Improve U.S. K-12 Education

A persistent complaint by employers is that many high school and college graduates – as well as some adult workers – lack foundational skills needed in the 21st century workplace. These include, for example, analyzing complex texts, adapting to new technologies and problem solving.

Rigorous academic standards in K-12 English language arts and mathematics are critical to ensuring all students graduate from high school ready for college and the workforce. Business Roundtable supports the full adoption and implementation of high-quality education standards and aligned assessments to raise the performance of U.S. students. Business Roundtable also supports policies and programs that ensure all students read on grade level by the end of third grade.

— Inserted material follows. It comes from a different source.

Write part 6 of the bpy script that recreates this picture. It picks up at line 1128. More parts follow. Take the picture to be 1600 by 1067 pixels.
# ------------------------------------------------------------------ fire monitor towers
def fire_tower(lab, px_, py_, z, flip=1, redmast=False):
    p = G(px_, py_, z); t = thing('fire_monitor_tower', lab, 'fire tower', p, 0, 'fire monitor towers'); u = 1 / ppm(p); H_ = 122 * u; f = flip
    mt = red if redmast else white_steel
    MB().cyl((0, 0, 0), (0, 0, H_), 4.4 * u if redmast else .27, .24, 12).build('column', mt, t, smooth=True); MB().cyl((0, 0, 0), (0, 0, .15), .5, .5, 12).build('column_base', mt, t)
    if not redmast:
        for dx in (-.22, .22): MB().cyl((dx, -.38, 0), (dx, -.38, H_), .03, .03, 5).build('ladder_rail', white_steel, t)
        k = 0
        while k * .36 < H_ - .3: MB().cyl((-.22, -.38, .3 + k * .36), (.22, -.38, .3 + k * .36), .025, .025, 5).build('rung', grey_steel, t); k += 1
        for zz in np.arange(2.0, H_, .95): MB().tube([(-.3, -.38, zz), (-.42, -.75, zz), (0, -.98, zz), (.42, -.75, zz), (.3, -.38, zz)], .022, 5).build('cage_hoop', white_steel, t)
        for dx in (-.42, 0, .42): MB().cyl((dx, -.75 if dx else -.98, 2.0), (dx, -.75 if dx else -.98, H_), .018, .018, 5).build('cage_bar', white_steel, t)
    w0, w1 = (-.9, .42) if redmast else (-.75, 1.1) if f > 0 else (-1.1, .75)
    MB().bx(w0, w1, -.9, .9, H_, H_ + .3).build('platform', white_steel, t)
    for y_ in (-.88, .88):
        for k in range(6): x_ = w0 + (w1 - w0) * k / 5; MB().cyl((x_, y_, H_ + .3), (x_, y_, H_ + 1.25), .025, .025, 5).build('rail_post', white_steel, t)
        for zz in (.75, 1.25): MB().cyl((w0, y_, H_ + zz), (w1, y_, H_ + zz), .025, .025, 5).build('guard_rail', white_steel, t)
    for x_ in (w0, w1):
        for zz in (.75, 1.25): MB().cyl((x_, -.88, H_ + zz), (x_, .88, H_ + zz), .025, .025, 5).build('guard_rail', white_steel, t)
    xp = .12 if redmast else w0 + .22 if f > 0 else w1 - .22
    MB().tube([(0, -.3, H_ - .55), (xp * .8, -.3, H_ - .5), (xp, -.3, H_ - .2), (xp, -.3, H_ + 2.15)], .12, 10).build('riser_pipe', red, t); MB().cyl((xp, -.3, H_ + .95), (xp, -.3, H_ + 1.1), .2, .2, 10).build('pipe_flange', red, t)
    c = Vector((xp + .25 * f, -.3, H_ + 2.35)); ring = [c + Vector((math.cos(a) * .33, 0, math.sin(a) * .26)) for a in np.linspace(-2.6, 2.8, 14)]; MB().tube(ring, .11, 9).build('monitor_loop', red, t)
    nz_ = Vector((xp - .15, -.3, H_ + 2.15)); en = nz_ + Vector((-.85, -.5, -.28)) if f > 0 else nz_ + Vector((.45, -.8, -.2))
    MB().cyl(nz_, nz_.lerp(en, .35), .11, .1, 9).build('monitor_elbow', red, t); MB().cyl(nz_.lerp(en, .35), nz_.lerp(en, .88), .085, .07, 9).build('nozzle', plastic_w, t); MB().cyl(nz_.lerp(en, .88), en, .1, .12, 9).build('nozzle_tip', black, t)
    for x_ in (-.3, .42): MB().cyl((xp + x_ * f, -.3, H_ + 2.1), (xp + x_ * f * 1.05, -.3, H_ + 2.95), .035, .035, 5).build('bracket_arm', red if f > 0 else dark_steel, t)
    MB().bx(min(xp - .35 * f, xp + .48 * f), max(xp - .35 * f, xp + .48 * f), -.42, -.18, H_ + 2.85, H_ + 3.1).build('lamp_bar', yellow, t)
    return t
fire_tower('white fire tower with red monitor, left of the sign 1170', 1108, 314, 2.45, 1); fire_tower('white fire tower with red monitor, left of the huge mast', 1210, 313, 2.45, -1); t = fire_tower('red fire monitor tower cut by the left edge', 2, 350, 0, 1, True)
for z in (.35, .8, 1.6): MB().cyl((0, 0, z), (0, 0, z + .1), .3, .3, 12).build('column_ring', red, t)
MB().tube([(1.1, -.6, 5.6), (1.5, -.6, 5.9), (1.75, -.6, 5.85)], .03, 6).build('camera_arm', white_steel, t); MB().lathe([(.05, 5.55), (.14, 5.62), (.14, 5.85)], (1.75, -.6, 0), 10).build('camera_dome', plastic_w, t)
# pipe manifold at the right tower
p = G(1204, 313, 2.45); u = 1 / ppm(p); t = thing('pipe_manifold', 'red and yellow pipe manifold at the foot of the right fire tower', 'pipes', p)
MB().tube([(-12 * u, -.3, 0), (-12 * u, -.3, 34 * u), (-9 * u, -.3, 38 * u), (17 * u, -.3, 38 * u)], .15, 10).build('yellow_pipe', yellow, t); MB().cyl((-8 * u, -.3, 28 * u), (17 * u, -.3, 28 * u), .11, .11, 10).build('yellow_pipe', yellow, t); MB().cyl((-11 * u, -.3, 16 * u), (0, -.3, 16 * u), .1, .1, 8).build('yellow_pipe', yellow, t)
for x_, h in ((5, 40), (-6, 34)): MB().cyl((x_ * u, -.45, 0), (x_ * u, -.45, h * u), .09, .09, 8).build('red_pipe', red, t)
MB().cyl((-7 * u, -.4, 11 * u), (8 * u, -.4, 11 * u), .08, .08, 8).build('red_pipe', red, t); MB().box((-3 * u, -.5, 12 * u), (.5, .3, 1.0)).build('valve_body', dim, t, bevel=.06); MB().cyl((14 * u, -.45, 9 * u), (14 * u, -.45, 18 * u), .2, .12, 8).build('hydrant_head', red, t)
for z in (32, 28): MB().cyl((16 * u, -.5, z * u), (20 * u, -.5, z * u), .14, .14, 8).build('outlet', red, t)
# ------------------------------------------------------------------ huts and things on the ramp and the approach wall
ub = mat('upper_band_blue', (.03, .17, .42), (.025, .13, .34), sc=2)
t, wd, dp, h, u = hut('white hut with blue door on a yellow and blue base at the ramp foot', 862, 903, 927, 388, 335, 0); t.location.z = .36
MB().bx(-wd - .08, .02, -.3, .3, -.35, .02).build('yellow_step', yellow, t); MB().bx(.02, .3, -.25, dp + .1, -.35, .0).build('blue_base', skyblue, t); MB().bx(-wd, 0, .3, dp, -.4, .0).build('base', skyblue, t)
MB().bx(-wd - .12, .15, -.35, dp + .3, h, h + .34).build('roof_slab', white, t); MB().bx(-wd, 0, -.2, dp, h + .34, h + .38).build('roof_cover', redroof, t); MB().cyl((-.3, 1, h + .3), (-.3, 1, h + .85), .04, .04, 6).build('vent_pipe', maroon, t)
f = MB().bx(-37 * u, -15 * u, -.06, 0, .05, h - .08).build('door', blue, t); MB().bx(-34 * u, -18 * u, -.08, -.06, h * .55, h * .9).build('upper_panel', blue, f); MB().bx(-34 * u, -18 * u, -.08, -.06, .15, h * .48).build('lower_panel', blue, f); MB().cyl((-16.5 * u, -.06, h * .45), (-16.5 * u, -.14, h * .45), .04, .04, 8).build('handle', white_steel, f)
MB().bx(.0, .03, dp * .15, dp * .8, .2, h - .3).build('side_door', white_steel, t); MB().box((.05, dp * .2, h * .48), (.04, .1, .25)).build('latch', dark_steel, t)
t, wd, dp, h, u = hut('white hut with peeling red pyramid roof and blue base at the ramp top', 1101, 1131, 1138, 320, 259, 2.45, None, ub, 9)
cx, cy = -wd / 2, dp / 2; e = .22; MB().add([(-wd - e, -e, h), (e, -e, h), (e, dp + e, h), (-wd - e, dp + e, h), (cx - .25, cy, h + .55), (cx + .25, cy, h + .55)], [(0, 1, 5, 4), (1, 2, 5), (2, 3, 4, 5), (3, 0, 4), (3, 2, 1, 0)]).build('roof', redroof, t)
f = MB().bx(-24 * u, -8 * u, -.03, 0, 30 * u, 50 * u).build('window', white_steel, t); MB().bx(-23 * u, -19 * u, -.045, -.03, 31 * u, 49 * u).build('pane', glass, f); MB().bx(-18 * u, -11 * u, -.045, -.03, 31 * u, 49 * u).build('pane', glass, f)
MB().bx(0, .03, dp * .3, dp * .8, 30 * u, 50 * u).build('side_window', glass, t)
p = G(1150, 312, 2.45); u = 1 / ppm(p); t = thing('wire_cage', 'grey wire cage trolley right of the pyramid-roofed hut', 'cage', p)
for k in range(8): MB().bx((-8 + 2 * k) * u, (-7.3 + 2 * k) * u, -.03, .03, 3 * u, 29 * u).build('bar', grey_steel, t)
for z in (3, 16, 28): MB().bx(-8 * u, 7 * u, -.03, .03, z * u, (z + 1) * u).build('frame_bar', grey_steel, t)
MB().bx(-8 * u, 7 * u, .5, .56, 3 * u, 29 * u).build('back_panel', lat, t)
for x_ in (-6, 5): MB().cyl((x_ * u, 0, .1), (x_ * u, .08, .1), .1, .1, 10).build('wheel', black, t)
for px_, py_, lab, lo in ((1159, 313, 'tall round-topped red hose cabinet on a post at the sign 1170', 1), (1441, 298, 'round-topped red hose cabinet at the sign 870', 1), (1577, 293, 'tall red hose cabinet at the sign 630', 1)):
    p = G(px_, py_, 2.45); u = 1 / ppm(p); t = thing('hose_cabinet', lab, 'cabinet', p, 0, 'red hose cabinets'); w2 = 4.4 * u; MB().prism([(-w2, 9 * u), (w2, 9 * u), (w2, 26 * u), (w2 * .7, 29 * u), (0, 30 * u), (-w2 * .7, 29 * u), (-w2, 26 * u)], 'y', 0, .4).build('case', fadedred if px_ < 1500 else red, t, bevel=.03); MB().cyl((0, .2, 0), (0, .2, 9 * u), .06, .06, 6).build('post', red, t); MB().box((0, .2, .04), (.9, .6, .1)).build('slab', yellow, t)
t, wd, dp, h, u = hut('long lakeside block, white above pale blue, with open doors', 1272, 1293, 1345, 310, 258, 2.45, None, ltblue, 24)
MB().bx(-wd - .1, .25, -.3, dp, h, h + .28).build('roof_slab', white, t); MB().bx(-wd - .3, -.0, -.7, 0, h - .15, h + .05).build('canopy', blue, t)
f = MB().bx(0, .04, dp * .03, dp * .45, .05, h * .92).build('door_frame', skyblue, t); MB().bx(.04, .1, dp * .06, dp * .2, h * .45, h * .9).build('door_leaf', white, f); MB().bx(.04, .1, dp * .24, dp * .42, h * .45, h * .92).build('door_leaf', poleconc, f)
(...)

Align Individual Skills with Employer Needs

Businesses increasingly have difficulty finding employees with the knowledge and training required to meet their workforce needs. This includes both technical skills – such as aptitude in science, technology, engineering and mathematics (STEM) – and applied skills – such as leadership, problem-solving and communications abilities. This misalignment of skills exacerbates unemployment and stifles economic growth.

Business Roundtable believes a multifaceted solution, involving public and private players, is needed to address this skills mismatch problem. As a start, employers must send a clear, direct “demand signal” of the foundational attributes employees must demonstrate to succeed in the workplace; industry needs to sort out the large and chaotic world of industry credentials; state workforce boards and educational and training centers must understand job needs in each region and focus on helping students acquire the skills needed to fill those jobs; and human resources practices must improve across industry to identify competencies gained through valid credential programs and relevant experience.

Key Federal Legislation

Business Roundtable will continue to advocate for federal legislation that authorizes programs and policies that improve educational outcomes and help close the skills gap, including reauthorization of America COMPETES, the Carl D. Perkins Act and the Higher Education Act.